DATA SHOWN:
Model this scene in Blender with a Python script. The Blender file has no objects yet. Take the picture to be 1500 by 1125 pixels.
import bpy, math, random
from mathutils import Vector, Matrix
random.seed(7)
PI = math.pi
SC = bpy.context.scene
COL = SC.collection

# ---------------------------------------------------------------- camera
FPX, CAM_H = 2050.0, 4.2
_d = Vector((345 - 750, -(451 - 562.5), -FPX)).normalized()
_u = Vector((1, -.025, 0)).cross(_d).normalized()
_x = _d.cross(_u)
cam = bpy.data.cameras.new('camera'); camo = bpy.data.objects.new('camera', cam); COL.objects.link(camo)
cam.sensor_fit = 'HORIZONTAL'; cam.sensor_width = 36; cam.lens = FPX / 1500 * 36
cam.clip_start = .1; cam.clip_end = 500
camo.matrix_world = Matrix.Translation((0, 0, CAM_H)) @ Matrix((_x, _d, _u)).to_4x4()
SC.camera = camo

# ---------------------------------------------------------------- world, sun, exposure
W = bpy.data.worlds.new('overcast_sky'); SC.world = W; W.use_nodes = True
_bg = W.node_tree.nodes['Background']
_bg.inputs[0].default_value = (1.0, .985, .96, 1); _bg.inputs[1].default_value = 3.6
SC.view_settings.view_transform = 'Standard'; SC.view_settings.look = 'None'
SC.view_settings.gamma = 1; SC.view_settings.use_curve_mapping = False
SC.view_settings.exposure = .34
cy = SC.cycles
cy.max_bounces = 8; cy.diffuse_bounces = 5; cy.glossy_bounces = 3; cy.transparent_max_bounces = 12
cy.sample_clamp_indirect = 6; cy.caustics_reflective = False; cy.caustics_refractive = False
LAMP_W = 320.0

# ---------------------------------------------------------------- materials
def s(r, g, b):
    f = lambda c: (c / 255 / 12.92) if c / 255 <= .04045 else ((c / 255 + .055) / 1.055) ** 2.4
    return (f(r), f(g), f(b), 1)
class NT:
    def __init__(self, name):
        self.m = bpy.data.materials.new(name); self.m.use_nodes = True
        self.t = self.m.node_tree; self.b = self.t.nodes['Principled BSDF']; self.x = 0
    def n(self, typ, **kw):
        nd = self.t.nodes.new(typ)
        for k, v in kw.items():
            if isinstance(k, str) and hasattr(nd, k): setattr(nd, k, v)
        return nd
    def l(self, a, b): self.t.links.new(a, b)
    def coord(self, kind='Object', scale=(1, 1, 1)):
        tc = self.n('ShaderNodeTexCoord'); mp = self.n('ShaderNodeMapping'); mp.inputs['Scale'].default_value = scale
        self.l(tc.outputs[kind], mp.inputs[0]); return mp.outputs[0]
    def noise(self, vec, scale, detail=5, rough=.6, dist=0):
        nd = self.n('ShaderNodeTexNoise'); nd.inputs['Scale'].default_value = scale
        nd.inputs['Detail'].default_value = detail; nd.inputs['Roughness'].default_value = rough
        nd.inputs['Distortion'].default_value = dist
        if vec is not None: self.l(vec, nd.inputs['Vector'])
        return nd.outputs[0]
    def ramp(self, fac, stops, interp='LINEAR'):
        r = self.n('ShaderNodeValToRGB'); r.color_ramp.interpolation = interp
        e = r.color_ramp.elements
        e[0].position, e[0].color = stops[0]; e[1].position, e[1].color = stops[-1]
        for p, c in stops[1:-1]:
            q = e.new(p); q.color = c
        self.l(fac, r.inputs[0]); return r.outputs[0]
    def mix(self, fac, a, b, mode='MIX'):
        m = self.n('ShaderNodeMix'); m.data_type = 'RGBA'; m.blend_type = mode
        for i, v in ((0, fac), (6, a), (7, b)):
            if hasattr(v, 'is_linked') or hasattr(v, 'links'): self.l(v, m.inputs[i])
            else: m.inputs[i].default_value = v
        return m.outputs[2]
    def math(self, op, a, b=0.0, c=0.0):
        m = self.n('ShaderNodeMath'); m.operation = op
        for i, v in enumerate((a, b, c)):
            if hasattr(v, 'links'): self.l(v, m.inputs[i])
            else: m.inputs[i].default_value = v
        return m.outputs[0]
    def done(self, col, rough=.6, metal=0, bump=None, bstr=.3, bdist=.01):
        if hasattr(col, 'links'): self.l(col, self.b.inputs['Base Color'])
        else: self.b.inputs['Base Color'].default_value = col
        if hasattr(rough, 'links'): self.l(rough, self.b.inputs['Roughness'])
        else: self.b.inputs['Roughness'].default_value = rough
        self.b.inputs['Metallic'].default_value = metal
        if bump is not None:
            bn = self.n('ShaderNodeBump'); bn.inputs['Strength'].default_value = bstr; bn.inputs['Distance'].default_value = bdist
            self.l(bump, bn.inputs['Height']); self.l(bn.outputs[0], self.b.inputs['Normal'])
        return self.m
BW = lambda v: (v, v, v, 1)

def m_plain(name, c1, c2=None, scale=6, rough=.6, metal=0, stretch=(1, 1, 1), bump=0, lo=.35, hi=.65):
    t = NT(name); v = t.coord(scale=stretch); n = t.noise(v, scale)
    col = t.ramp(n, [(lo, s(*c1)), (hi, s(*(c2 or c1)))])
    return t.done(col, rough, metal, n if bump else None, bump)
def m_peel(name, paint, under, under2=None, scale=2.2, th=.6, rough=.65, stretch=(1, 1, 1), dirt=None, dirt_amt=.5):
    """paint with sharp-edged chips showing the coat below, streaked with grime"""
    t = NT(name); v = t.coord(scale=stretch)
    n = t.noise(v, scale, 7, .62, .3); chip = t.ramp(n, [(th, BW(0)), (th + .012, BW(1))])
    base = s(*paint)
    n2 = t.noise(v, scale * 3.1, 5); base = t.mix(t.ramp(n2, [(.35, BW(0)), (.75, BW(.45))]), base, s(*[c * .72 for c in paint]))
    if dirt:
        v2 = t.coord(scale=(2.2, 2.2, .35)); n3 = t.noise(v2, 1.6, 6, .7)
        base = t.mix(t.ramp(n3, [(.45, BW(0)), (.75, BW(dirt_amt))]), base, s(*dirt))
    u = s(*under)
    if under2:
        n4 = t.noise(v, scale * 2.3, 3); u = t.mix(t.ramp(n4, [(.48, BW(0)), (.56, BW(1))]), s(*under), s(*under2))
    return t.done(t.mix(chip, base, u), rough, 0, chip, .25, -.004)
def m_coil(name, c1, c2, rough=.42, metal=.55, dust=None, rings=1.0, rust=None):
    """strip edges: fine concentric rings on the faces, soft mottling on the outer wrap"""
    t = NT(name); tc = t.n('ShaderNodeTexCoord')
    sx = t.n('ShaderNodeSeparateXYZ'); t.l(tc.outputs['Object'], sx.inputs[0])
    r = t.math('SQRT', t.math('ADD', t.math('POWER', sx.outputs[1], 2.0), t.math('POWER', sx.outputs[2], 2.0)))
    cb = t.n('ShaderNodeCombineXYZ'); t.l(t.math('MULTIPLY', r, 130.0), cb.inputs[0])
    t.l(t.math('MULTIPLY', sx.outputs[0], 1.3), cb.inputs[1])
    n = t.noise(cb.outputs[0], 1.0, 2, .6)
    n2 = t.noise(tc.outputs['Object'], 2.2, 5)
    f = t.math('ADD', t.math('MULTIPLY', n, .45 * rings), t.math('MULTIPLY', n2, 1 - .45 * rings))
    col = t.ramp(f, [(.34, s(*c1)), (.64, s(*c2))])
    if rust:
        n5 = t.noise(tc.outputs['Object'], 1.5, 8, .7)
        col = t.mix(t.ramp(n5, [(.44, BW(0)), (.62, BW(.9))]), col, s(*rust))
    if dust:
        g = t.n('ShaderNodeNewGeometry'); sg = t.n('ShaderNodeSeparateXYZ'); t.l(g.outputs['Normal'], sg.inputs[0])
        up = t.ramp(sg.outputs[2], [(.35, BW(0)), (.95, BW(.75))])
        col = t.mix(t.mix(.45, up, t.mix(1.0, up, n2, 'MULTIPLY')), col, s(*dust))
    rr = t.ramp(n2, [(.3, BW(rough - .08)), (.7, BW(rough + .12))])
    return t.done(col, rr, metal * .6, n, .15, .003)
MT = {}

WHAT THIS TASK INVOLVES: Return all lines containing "with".

RESULT FOR THIS EXERCISE:
Model this scene in Blender with a Python script. The Blender file has no objects yet. Take the picture to be 1500 by 1125 pixels.
    """paint with sharp-edged chips showing the coat below, streaked with grime"""